Journeys through the mist

Gallup’s first world poll

I get the Schwartz Report emailed to me daily and always find it interesting and enlightening, but the one that arrived tonight covers only one news story: The first ever World Poll by Gallup.

Gallup has committed to conducting the World Poll for 100 years and I think you will find quite a bit of what is revealed in this article to be quite interesting. I know I did.

If you read only one thing today, this should be it.


  1. You know, E.F. Schumacher, the author of “Small is Beautiful” and “A Guide for the Perplexed,” used to say that it was amazing how much theory we could dispense with when we set out to do some real work.

    Similarly, this poll shows how much light can be shed by people setting out to find out, first, what really IS, as opposed to what people assume.

    “What do the world’s people actually think? What do they actually want? What actually is the sine que non for progress?”

    “Who knows?”

    “Well — why not ask them?”

    How simple an idea (though complicated to do), and how profound an initial result! Thanks, Rich, for calling this to our attention.

  2. Well — why not ask them?

    Radical concept isn’t it?

  3. I think it worth a few clicks to read my friend Frank’s poem he posted on his blog after we had an email exchange about the World Poll this morning.

  4. It’s interesting that my immediate reaction was to remember how logging in the USA is kept going because of “jobs.” It’s like “jobs” is a magic word that allows us to continue to wreak havoc on the environment. Unfortunely the environment doesn’t get to vote in elections.

  5. Well, Mary Ann, they phrase it as “jobs” but it would be better phrased “meaningful work.” That’s what people really want, but sometimes it’s easy to lose sight of the word “meaningful” — especially if you’re trying to feed your family and you feel you have no choice (I’ve been in THAT trap before!) or if in fact you have no idea what meaningful work would be. Schumacher’s Small Is Beautiful pointed out that, invisibly, our economic assumptions rested on metaphysical assumptions, often quite unconscious. So, he asked (rhetorically) what a Buddhist economics would look like. You know, the concept of work as something good, as a meaningful gift to your life and from your life, a way of working out your salvation.
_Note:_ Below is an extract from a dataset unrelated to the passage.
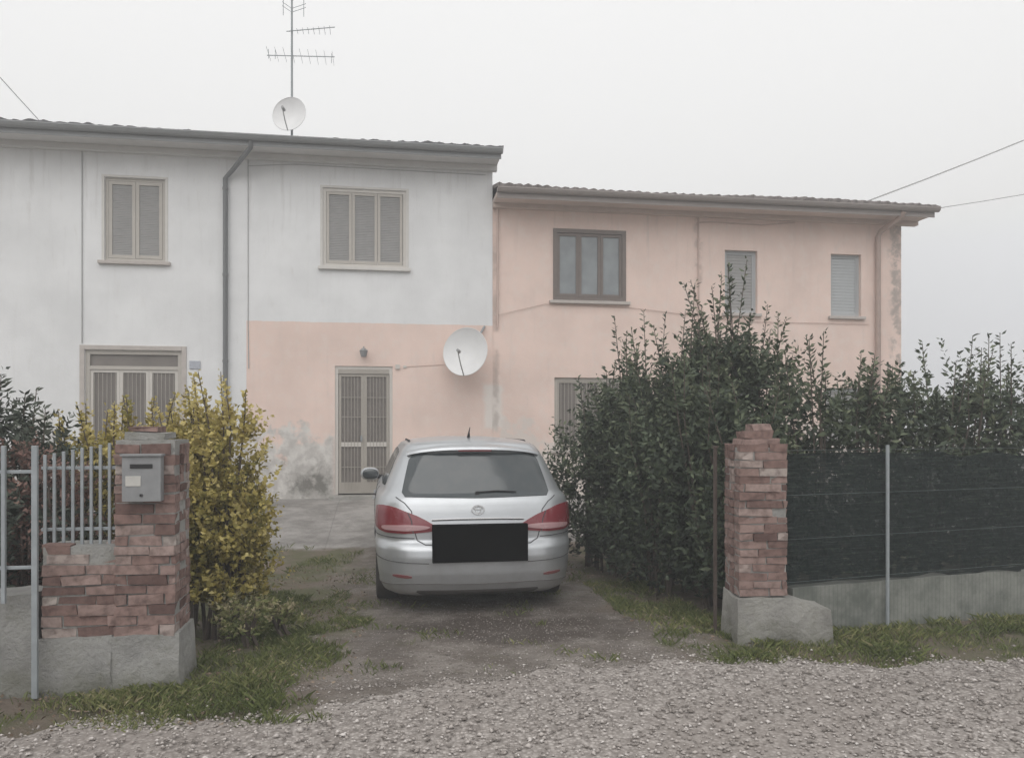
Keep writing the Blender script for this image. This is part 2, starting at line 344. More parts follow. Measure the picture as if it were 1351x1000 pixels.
def roof(name,parent,u0,u1,v0,v1,ze,k,pitch=14,per=.22,amp=.03,th=.07):
    A=Acc(); mid=(v0+v1)/2; rise=(mid-v0)*math.tan(math.radians(pitch))
    n=int((u1-u0)/per*6)+1; U=np.linspace(u0,u1,n); rows=[(v0,ze),(mid,ze+rise),(v1,ze)]
    sag=lambda u:.02*math.sin(u*.9)+.02*noise.noise(Vector((u*3,0,0)))
    for u in U:
        w=amp*math.cos(2*math.pi*u/per)+.5*amp*noise.noise(Vector((int(u/per)*3.7,1,0)))
        for v,z in rows: A.v.append(Vector((u,v+ (random.uniform(-.02,.02) if v==v0 else 0),z+w+sag(u))))
        for v,z in rows: A.v.append(Vector((u,v+.01,z-th+w+sag(u))))
    for i in range(n-1):
        a=i*6; b_=a+6
        for q in ([a,b_,b_+1,a+1],[a+1,b_+1,b_+2,a+2],[a+4,b_+4,b_+3,a+3],[a+5,b_+5,b_+4,a+4],[a+3,b_+3,b_,a],[a+2,b_+2,b_+5,a+5]):
            A.f.append(q); A.mi.append(A.m(k)); A.c.append(.5)
    for a in (0,(n-1)*6):
        for q in ([a,a+1,a+4,a+3],[a+1,a+2,a+5,a+4]): A.f.append(q); A.mi.append(A.m(k)); A.c.append(.5)
    return A.make(name,parent)
def gutter(A,u0,u1,y,z,r,k):
    n0=len(A.v); seg=8
    for u in (u0,u1):
        for j in range(seg+1):
            t=math.pi*j/seg; A.v.append(Vector((u,y-r*math.cos(t),z-r*math.sin(t))))
    for j in range(seg): A.f.append([n0+j,n0+j+1,n0+seg+1+j+1,n0+seg+1+j]); A.mi.append(A.m(k)); A.c.append(.5)
    A.box(u0,u1,y-r-.008,y-r+.008,z-.01,z+.012,k)
    for u in (u0,u1): A.quad([(u,y-r,z)]+[(u,y-r*math.cos(math.pi*j/6),z-r*math.sin(math.pi*j/6)) for j in range(1,6)]+[(u,y+r,z)],k)

WH=empty('white_house')
holes=[(-4.364,-3.382,4.42,5.85),(-.72,.753,4.44,5.84),(-4.68,-3.11,.36,2.89),(-.509,.509,.36,2.665)]
A=Acc(); wall_holes(A,-12,2.33,.0,6.42,0,holes,'white_wall')
A.quad([(2.33,0,0),(2.33,9,0),(2.33,9,6.42),(2.33,0,6.42)],'white_wall'); A.quad([(-12,0,0),(-12,0,6.42),(-12,9,6.42),(-12,9,0)],'white_wall')
A.quad([(-12,9,0),(-12,9,6.42),(2.33,9,6.42),(2.33,9,0)],'white_wall')
A.quad([(2.33,0,6.42),(2.33,9,6.42),(2.33,4.5,7.54)],'white_wall'); A.quad([(-12,0,6.42),(-12,4.5,7.54),(-12,9,6.42)],'white_wall')
A.make('walls',WH)
roof('roof',WH,-12.3,2.44,-.66,9.6,6.50,'roof_grey',pitch=13,amp=.010,th=.05)
A=Acc(); A.box(-12.3,2.40,-.56,-.003,6.36,6.43,'soffit'); A.box(-12.3,2.40,-.13,-.004,6.26,6.357,'soffit'); gutter(A,-12.35,2.43,-.62,6.47,.075,'gutter')
A.box(-12.3,2.41,-.575,-.562,6.32,6.47,'gutter')
for u in np.arange(-12,2.4,.9): A.box(u,u+.02,-.70,-.56,6.475,6.487,'gutter')
A.make('eaves',WH)
A=Acc(); outer_frame(A,-4.364,-3.382,4.42,5.85,.07,'frame_tan',.05); mid=(-4.364-3.382)/2
panel_louvre(A,-4.31,mid-.004,4.475,5.795,.06,'frame_tan','shut',.055,.03); panel_louvre(A,mid+.004,-3.436,4.475,5.795,.055,'frame_tan','shut',.055,.03)
A.make('shuttered_window',WH)
A=Acc(); A.box(-4.46,-3.29,-.07,.05,4.36,4.417,'stone'); A.box(-.80,.83,-.07,.05,4.38,4.437,'stone_lt'); A.make('window_sills',WH,bevel=.006)
A=Acc()
for a,b_,c,d in holes[:2]:
    A.box(a-.045,a-.002,-.012,.02,c,d+.04,'stone_lt'); A.box(b_+.002,b_+.045,-.012,.02,c,d+.04,'stone_lt'); A.box(a-.002,b_+.002,-.011,.02,d+.002,d+.04,'stone_lt')
A.make('window_trim',WH)
A=Acc(); outer_frame(A,-.72,.753,4.44,5.84,.05,'frame_wh',.055)
for i in range(3):
    a=-.66+i*.4515; panel_louvre(A,a,a+.446,4.50,5.78,.04+.004*i,'frame_tan','shut',.05,.03)
A.make('shuttered_window.001',WH)
A=Acc(); outer_frame(A,-4.68,-3.11,.36,2.89,.06,'frame_tan',.07,bottom=False); A.box(-4.61,-3.18,.03,.09,2.56,2.62,'frame_tan')
A.box(-4.61,-3.18,.07,.10,2.622,2.82,'curtain')
for i in range(3):
    a=-4.61+i*.477; panel_glass(A,a,a+.473,.40,2.558,.07,'frame_wh','curtain')
    for q in range(1,7): A.tube([(a+q*.068,.04,.45),(a+q*.068,.04,2.5)],.005,'grille',5)
A.make('french_window',WH)
A=Acc(); A.box(-4.76,-4.684,-.02,.02,.3,2.97,'stone'); A.box(-3.106,-3.03,-.02,.02,.3,2.97,'stone'); A.box(-4.684,-3.106,-.021,.02,2.893,2.97,'stone'); A.box(-4.8,-3.0,-.2,.1,.22,.36,'conc_lt'); A.box(-.6,.6,-.35,.1,.20,.36,'conc_lt'); A.make('door_steps',WH,bevel=.006)
A=Acc(); outer_frame(A,-.509,.509,.36,2.665,.05,'frame_wh',.055,bottom=False)
A.box(-.454,.454,.02,.08,2.53,2.61,'grille')
for a,b_ in ((-.449,-.002),(.002,.449)):
    panel_glass(A,a,b_,.38,2.528,.06,'grille','curtain',.05); A.box(a+.05,b_-.05,.035,.07,1.22,1.30,'frame_wh')
    A.box(a+.05,b_-.05,.045,.068,.43,.58,'grille')
    for q in range(1,6): A.tube([(a+.05+q*.058,.03,.44),(a+.05+q*.058,.03,2.48)],.0055,'grille',5)
    for zz in (.85,1.75,2.1): A.box(a+.05,b_-.05,.026,.034,zz,zz+.01,'grille')
A.box(-.06,-.03,.0,.03,1.32,1.42,'alu'); A.make('front_door',WH)
A=Acc(); A.box(-.04,.04,-.02,0,2.84,2.96,'dish_arm'); A.tube([(0,-.02,2.92),(0,-.12,3.0),(0,-.16,2.96)],.012,'dish_arm'); A.tube([(0,-.16,2.97),(0,-.16,2.93),(0,-.16,2.82)],[.03,.075,.045],'gutter',10); A.make('door_lamp',WH)
A=Acc(); A.box(-2.98,-2.80,-.02,-.002,2.58,2.72,'blue'); A.make('house_number_sign',WH,bevel=.004)
A=Acc(); A.box(.56,.64,-.03,0,2.62,2.70,'frame_wh'); A.box(.7,.76,-.02,0,2.64,2.68,'frame_wh'); A.tube([(.7,-.008,2.66),(1.3,-.008,2.70),(2.0,-.008,2.74)],.004,'cable_pk',5); A.make('doorbell_box',WH)
A=Acc(); A.tube([(-1.86,-.60,6.40),(-1.87,-.55,6.30),(-2.25,-.12,6.02),(-2.37,-.075,5.9),(-2.37,-.075,.3)],.042,'pipe',10)
for zz in (5.7,4.2,2.7,1.2): A.tube([(-2.37,-.075,zz),(-2.37,-.075,zz+.04)],.05,'pipe',10)
A.tube([(-2.0,-.012,6.3),(-2.0,-.012,3.4),(-1.99,-.012,2.6)],.008,'cable',6); A.tube([(-4.72,-.015,6.3),(-4.72,-.015,3.0)],.010,'cable',6)
A.tube([(-2.0,-.02,6.15),(-1.2,-.02,6.22),(2.2,-.02,6.2)],.007,'cable',5)
A.make('drainpipe',WH,smooth=True)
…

If our society were to become conscious enough to realize that people NEED meaningful work to be fully human, pathological perversions of that need (such as clear-cut logging and fishing to extinction) would gradually disappear, i think.

  6. Yes, I think meaningful work is a much better term than “jobs,” and I agree that as society gains awareness, there will be shifts away from things that harm the earth and by association ourselves.